### Task description
Quote every line from the top of the listing down to and including the line that contains "R_ = math.radians".

=====

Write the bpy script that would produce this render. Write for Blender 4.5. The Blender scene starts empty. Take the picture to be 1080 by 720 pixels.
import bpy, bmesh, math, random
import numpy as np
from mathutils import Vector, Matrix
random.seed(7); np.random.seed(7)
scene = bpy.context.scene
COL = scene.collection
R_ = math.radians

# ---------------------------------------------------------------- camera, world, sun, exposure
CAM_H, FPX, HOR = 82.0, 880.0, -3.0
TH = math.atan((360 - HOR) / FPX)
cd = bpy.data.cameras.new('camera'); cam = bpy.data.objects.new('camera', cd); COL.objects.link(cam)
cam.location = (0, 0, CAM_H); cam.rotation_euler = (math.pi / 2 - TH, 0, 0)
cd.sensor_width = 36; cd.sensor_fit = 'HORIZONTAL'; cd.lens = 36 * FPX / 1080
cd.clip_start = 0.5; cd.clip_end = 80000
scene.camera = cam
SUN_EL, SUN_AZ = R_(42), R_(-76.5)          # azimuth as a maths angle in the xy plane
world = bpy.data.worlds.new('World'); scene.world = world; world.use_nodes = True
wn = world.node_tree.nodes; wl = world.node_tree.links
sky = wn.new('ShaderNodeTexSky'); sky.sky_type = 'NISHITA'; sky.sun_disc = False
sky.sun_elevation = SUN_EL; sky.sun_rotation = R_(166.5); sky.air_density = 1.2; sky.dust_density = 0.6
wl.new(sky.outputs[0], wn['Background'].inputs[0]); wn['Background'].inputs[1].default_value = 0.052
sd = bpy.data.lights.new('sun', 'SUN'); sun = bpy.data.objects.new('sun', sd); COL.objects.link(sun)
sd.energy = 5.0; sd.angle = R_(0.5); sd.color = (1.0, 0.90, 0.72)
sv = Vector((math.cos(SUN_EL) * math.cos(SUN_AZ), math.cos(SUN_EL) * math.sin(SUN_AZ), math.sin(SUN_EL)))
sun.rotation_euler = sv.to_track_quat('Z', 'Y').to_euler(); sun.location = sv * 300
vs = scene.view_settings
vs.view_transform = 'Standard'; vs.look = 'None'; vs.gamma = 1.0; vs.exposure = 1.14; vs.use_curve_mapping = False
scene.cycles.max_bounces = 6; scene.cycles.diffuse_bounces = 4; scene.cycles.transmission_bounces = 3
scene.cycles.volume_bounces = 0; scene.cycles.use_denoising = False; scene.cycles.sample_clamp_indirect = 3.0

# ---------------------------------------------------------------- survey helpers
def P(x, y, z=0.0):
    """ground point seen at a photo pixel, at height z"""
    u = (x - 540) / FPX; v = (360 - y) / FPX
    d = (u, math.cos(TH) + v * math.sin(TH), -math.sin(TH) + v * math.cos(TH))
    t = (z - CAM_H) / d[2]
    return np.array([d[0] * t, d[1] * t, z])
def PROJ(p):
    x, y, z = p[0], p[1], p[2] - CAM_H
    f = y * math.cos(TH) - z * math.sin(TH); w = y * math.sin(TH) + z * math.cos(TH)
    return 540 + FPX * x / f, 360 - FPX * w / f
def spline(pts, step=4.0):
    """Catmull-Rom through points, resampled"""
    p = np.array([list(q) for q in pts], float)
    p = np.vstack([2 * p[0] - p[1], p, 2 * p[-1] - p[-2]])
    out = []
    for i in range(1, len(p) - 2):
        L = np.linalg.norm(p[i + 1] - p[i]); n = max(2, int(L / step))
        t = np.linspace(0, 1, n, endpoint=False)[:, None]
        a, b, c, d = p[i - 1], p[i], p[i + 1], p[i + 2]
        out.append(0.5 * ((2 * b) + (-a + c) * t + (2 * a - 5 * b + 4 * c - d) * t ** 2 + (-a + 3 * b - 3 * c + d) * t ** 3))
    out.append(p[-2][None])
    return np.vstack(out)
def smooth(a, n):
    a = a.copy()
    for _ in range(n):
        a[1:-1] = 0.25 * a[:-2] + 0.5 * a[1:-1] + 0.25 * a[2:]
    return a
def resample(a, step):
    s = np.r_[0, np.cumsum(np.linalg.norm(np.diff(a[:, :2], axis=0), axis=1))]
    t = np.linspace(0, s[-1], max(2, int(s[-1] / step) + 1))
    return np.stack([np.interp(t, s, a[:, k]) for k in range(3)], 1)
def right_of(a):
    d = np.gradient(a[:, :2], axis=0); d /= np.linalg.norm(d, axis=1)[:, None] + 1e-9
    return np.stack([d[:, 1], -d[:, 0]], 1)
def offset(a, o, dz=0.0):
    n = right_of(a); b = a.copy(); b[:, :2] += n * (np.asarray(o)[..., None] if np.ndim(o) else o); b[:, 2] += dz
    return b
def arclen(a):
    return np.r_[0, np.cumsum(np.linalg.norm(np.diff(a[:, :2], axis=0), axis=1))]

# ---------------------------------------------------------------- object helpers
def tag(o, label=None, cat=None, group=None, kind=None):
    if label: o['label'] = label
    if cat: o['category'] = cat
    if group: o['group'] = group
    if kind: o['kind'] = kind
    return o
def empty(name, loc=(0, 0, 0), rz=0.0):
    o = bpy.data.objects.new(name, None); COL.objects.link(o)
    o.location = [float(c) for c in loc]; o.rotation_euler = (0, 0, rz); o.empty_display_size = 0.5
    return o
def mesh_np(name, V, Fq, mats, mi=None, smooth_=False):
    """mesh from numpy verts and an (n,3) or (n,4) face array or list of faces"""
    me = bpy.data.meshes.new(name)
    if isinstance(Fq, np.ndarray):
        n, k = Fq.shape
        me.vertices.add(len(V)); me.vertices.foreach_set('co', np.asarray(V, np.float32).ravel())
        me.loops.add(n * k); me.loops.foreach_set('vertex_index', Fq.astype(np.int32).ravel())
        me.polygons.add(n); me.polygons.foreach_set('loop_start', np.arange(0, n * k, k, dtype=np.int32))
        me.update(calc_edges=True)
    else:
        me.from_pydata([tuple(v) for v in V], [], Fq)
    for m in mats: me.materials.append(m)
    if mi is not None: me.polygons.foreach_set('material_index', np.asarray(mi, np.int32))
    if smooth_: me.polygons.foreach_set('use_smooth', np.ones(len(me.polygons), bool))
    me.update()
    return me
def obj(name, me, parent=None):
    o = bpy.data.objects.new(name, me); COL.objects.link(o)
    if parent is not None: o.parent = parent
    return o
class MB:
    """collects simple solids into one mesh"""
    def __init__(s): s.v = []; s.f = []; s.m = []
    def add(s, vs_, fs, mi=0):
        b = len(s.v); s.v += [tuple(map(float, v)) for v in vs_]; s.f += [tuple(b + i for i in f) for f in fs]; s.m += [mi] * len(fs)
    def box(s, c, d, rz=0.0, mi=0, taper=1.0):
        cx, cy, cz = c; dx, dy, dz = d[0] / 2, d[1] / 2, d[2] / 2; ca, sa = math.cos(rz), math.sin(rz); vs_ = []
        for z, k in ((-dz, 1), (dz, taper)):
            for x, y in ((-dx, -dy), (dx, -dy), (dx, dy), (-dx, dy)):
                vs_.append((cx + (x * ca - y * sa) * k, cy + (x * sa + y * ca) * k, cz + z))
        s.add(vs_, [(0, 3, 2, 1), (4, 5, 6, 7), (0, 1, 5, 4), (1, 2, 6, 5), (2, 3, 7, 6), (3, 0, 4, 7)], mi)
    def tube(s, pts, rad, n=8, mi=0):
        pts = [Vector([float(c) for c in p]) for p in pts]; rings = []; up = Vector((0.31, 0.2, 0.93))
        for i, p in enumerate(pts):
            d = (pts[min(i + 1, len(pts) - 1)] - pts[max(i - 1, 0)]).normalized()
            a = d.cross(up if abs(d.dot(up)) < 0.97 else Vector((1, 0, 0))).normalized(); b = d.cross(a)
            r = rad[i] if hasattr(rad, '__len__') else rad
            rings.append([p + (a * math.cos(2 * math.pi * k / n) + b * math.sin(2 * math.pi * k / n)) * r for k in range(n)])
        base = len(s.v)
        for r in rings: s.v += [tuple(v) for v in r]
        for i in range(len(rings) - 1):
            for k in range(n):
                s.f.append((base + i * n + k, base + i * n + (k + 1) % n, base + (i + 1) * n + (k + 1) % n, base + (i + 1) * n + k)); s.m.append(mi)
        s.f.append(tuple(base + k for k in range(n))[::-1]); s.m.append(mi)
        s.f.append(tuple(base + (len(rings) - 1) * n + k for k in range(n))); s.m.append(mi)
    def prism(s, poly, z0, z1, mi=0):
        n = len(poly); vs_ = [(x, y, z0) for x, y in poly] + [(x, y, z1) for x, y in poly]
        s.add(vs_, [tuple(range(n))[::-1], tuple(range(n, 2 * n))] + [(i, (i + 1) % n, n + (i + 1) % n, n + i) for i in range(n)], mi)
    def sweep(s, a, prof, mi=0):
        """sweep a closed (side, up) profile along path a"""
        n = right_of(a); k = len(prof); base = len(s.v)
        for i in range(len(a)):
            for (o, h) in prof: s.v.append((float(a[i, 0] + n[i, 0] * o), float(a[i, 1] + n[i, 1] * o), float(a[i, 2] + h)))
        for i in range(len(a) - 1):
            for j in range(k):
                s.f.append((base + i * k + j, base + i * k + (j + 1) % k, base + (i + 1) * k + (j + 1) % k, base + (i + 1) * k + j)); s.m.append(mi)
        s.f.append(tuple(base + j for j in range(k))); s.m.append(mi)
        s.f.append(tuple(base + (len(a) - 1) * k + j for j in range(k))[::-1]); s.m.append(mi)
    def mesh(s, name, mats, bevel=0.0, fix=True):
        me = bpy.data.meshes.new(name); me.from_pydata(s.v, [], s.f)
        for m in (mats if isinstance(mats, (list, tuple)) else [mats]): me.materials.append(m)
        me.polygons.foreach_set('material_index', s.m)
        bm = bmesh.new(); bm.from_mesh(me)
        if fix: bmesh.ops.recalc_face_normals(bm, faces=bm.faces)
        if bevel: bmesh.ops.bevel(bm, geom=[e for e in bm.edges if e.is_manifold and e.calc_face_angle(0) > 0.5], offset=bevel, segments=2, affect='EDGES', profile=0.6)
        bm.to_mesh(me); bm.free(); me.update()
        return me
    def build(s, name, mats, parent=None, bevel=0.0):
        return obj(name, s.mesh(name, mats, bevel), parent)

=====

### The result
Write the bpy script that would produce this render. Write for Blender 4.5. The Blender scene starts empty. Take the picture to be 1080 by 720 pixels.
import bpy, bmesh, math, random
import numpy as np
from mathutils import Vector, Matrix
random.seed(7); np.random.seed(7)
scene = bpy.context.scene
COL = scene.collection
R_ = math.radians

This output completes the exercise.